** Begin **

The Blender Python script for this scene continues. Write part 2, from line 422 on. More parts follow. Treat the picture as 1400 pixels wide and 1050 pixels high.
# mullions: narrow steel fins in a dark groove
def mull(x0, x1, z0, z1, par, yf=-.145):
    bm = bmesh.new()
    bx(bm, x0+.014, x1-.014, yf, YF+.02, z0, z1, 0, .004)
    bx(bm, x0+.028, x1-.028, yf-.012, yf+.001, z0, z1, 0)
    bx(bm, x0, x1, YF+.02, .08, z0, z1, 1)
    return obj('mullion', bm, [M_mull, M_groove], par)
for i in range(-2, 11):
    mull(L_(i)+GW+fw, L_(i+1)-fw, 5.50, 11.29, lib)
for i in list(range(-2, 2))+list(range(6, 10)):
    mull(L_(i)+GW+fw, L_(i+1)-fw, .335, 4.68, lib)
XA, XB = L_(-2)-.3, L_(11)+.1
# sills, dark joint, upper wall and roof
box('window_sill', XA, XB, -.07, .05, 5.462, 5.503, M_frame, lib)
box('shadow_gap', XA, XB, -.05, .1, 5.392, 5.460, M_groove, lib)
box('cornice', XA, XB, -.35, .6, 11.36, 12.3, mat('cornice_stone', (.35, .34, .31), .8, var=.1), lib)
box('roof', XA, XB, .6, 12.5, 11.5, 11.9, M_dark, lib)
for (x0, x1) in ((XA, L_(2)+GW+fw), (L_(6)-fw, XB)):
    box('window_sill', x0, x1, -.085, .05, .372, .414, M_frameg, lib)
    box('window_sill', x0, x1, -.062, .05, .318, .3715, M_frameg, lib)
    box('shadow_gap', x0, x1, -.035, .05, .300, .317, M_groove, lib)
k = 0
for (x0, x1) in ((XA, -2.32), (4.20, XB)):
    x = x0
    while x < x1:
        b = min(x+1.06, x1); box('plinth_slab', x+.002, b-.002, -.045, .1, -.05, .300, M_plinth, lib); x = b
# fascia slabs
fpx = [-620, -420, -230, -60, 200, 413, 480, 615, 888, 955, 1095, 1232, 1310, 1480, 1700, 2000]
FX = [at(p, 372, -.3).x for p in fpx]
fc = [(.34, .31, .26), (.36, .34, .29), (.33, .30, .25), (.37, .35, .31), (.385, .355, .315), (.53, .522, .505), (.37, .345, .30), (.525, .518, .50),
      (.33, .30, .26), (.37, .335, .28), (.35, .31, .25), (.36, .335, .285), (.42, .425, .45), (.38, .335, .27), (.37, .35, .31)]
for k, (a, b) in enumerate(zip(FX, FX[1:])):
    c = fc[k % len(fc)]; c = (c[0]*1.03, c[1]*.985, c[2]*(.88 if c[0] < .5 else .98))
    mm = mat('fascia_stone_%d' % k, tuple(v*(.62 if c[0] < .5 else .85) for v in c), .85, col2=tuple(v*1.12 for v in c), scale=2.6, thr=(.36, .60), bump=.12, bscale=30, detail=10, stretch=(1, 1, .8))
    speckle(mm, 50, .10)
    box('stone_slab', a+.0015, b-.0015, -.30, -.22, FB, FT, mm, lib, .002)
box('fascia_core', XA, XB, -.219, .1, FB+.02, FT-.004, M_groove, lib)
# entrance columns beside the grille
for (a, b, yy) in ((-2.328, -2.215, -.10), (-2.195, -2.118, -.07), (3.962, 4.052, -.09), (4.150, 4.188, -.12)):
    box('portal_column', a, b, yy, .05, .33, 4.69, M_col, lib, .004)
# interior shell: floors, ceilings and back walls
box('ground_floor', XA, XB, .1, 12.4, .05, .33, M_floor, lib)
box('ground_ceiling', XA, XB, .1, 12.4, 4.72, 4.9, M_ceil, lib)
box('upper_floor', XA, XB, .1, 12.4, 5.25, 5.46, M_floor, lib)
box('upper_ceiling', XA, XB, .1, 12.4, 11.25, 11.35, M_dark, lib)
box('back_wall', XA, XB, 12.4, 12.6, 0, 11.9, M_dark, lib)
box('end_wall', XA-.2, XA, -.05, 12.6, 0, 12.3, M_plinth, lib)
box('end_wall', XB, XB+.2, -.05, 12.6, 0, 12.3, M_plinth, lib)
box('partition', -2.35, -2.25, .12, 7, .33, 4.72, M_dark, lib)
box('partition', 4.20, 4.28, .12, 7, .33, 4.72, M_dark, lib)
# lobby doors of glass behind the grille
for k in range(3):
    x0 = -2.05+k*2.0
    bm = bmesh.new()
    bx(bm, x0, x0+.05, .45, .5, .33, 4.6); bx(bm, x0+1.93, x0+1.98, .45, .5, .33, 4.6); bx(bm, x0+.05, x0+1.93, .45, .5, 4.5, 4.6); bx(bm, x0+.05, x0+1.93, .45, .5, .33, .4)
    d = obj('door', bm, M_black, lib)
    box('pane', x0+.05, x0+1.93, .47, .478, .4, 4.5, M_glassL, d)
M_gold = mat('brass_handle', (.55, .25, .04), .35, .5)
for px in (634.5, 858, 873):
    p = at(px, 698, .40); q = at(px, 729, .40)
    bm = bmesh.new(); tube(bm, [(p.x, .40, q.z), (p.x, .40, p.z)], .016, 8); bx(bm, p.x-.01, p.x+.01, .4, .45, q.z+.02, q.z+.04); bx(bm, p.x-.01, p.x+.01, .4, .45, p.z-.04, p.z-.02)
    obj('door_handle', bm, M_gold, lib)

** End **

### DESCRIPTION OF THE TASK
Recopy the whole listing exactly.

### RESULT OF THE EXERCISE
The Blender Python script for this scene continues. Write part 2, from line 422 on. More parts follow. Treat the picture as 1400 pixels wide and 1050 pixels high.
# mullions: narrow steel fins in a dark groove
def mull(x0, x1, z0, z1, par, yf=-.145):
    bm = bmesh.new()
    bx(bm, x0+.014, x1-.014, yf, YF+.02, z0, z1, 0, .004)
    bx(bm, x0+.028, x1-.028, yf-.012, yf+.001, z0, z1, 0)
    bx(bm, x0, x1, YF+.02, .08, z0, z1, 1)
    return obj('mullion', bm, [M_mull, M_groove], par)
for i in range(-2, 11):
    mull(L_(i)+GW+fw, L_(i+1)-fw, 5.50, 11.29, lib)
for i in list(range(-2, 2))+list(range(6, 10)):
    mull(L_(i)+GW+fw, L_(i+1)-fw, .335, 4.68, lib)
XA, XB = L_(-2)-.3, L_(11)+.1
# sills, dark joint, upper wall and roof
box('window_sill', XA, XB, -.07, .05, 5.462, 5.503, M_frame, lib)
box('shadow_gap', XA, XB, -.05, .1, 5.392, 5.460, M_groove, lib)
box('cornice', XA, XB, -.35, .6, 11.36, 12.3, mat('cornice_stone', (.35, .34, .31), .8, var=.1), lib)
box('roof', XA, XB, .6, 12.5, 11.5, 11.9, M_dark, lib)
for (x0, x1) in ((XA, L_(2)+GW+fw), (L_(6)-fw, XB)):
    box('window_sill', x0, x1, -.085, .05, .372, .414, M_frameg, lib)
    box('window_sill', x0, x1, -.062, .05, .318, .3715, M_frameg, lib)
    box('shadow_gap', x0, x1, -.035, .05, .300, .317, M_groove, lib)
k = 0
for (x0, x1) in ((XA, -2.32), (4.20, XB)):
    x = x0
    while x < x1:
        b = min(x+1.06, x1); box('plinth_slab', x+.002, b-.002, -.045, .1, -.05, .300, M_plinth, lib); x = b
# fascia slabs
fpx = [-620, -420, -230, -60, 200, 413, 480, 615, 888, 955, 1095, 1232, 1310, 1480, 1700, 2000]
FX = [at(p, 372, -.3).x for p in fpx]
fc = [(.34, .31, .26), (.36, .34, .29), (.33, .30, .25), (.37, .35, .31), (.385, .355, .315), (.53, .522, .505), (.37, .345, .30), (.525, .518, .50),
      (.33, .30, .26), (.37, .335, .28), (.35, .31, .25), (.36, .335, .285), (.42, .425, .45), (.38, .335, .27), (.37, .35, .31)]
for k, (a, b) in enumerate(zip(FX, FX[1:])):
    c = fc[k % len(fc)]; c = (c[0]*1.03, c[1]*.985, c[2]*(.88 if c[0] < .5 else .98))
    mm = mat('fascia_stone_%d' % k, tuple(v*(.62 if c[0] < .5 else .85) for v in c), .85, col2=tuple(v*1.12 for v in c), scale=2.6, thr=(.36, .60), bump=.12, bscale=30, detail=10, stretch=(1, 1, .8))
    speckle(mm, 50, .10)
    box('stone_slab', a+.0015, b-.0015, -.30, -.22, FB, FT, mm, lib, .002)
box('fascia_core', XA, XB, -.219, .1, FB+.02, FT-.004, M_groove, lib)
# entrance columns beside the grille
for (a, b, yy) in ((-2.328, -2.215, -.10), (-2.195, -2.118, -.07), (3.962, 4.052, -.09), (4.150, 4.188, -.12)):
    box('portal_column', a, b, yy, .05, .33, 4.69, M_col, lib, .004)
# interior shell: floors, ceilings and back walls
box('ground_floor', XA, XB, .1, 12.4, .05, .33, M_floor, lib)
box('ground_ceiling', XA, XB, .1, 12.4, 4.72, 4.9, M_ceil, lib)
box('upper_floor', XA, XB, .1, 12.4, 5.25, 5.46, M_floor, lib)
box('upper_ceiling', XA, XB, .1, 12.4, 11.25, 11.35, M_dark, lib)
box('back_wall', XA, XB, 12.4, 12.6, 0, 11.9, M_dark, lib)
box('end_wall', XA-.2, XA, -.05, 12.6, 0, 12.3, M_plinth, lib)
box('end_wall', XB, XB+.2, -.05, 12.6, 0, 12.3, M_plinth, lib)
box('partition', -2.35, -2.25, .12, 7, .33, 4.72, M_dark, lib)
box('partition', 4.20, 4.28, .12, 7, .33, 4.72, M_dark, lib)
# lobby doors of glass behind the grille
for k in range(3):
    x0 = -2.05+k*2.0
    bm = bmesh.new()
    bx(bm, x0, x0+.05, .45, .5, .33, 4.6); bx(bm, x0+1.93, x0+1.98, .45, .5, .33, 4.6); bx(bm, x0+.05, x0+1.93, .45, .5, 4.5, 4.6); bx(bm, x0+.05, x0+1.93, .45, .5, .33, .4)
    d = obj('door', bm, M_black, lib)
    box('pane', x0+.05, x0+1.93, .47, .478, .4, 4.5, M_glassL, d)
M_gold = mat('brass_handle', (.55, .25, .04), .35, .5)
for px in (634.5, 858, 873):
    p = at(px, 698, .40); q = at(px, 729, .40)
    bm = bmesh.new(); tube(bm, [(p.x, .40, q.z), (p.x, .40, p.z)], .016, 8); bx(bm, p.x-.01, p.x+.01, .4, .45, q.z+.02, q.z+.04); bx(bm, p.x-.01, p.x+.01, .4, .45, p.z-.04, p.z-.02)
    obj('door_handle', bm, M_gold, lib)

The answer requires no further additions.